-- Start of SOURCE DATA --

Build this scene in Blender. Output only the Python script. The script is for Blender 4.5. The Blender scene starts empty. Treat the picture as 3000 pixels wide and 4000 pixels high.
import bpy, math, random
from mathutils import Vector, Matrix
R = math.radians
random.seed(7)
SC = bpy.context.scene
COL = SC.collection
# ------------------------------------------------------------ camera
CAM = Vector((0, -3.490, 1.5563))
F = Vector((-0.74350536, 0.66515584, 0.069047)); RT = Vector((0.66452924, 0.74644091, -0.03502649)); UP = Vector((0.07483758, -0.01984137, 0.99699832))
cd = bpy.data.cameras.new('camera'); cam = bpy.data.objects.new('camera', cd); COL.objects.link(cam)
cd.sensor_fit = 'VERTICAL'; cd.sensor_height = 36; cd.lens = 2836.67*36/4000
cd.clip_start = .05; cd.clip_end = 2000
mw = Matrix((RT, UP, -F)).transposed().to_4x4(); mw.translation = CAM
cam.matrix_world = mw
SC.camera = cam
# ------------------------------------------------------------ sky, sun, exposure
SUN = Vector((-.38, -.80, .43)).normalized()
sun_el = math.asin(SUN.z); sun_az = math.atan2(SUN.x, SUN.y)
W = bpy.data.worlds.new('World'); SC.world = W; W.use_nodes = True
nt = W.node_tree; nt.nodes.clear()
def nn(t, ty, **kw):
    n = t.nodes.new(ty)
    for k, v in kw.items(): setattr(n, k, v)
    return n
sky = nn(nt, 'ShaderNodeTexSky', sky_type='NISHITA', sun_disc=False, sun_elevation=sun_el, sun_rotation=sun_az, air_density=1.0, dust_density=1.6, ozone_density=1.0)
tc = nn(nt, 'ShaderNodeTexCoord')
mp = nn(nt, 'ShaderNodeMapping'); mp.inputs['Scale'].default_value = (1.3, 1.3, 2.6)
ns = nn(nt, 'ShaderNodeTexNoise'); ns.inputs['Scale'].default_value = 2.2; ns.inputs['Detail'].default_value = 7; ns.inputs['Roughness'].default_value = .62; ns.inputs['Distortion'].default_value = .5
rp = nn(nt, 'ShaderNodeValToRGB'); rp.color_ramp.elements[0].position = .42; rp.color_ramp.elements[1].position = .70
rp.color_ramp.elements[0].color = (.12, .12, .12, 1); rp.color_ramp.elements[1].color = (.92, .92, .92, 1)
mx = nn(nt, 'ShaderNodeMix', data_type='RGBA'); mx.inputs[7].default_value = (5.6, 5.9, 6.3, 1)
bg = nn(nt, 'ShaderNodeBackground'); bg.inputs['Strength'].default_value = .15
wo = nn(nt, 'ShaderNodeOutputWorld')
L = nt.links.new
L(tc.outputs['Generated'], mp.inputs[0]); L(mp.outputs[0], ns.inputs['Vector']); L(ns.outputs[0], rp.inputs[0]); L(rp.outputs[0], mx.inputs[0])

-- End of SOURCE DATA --

Reproduce the listing shown above in its entirety, exactly.

▶ _SOLUTION TO THIS TASK_
Build this scene in Blender. Output only the Python script. The script is for Blender 4.5. The Blender scene starts empty. Treat the picture as 3000 pixels wide and 4000 pixels high.
import bpy, math, random
from mathutils import Vector, Matrix
R = math.radians
random.seed(7)
SC = bpy.context.scene
COL = SC.collection
# ------------------------------------------------------------ camera
CAM = Vector((0, -3.490, 1.5563))
F = Vector((-0.74350536, 0.66515584, 0.069047)); RT = Vector((0.66452924, 0.74644091, -0.03502649)); UP = Vector((0.07483758, -0.01984137, 0.99699832))
cd = bpy.data.cameras.new('camera'); cam = bpy.data.objects.new('camera', cd); COL.objects.link(cam)
cd.sensor_fit = 'VERTICAL'; cd.sensor_height = 36; cd.lens = 2836.67*36/4000
cd.clip_start = .05; cd.clip_end = 2000
mw = Matrix((RT, UP, -F)).transposed().to_4x4(); mw.translation = CAM
cam.matrix_world = mw
SC.camera = cam
# ------------------------------------------------------------ sky, sun, exposure
SUN = Vector((-.38, -.80, .43)).normalized()
sun_el = math.asin(SUN.z); sun_az = math.atan2(SUN.x, SUN.y)
W = bpy.data.worlds.new('World'); SC.world = W; W.use_nodes = True
nt = W.node_tree; nt.nodes.clear()
def nn(t, ty, **kw):
    n = t.nodes.new(ty)
    for k, v in kw.items(): setattr(n, k, v)
    return n
sky = nn(nt, 'ShaderNodeTexSky', sky_type='NISHITA', sun_disc=False, sun_elevation=sun_el, sun_rotation=sun_az, air_density=1.0, dust_density=1.6, ozone_density=1.0)
tc = nn(nt, 'ShaderNodeTexCoord')
mp = nn(nt, 'ShaderNodeMapping'); mp.inputs['Scale'].default_value = (1.3, 1.3, 2.6)
ns = nn(nt, 'ShaderNodeTexNoise'); ns.inputs['Scale'].default_value = 2.2; ns.inputs['Detail'].default_value = 7; ns.inputs['Roughness'].default_value = .62; ns.inputs['Distortion'].default_value = .5
rp = nn(nt, 'ShaderNodeValToRGB'); rp.color_ramp.elements[0].position = .42; rp.color_ramp.elements[1].position = .70
rp.color_ramp.elements[0].color = (.12, .12, .12, 1); rp.color_ramp.elements[1].color = (.92, .92, .92, 1)
mx = nn(nt, 'ShaderNodeMix', data_type='RGBA'); mx.inputs[7].default_value = (5.6, 5.9, 6.3, 1)
bg = nn(nt, 'ShaderNodeBackground'); bg.inputs['Strength'].default_value = .15
wo = nn(nt, 'ShaderNodeOutputWorld')
L = nt.links.new
L(tc.outputs['Generated'], mp.inputs[0]); L(mp.outputs[0], ns.inputs['Vector']); L(ns.outputs[0], rp.inputs[0]); L(rp.outputs[0], mx.inputs[0])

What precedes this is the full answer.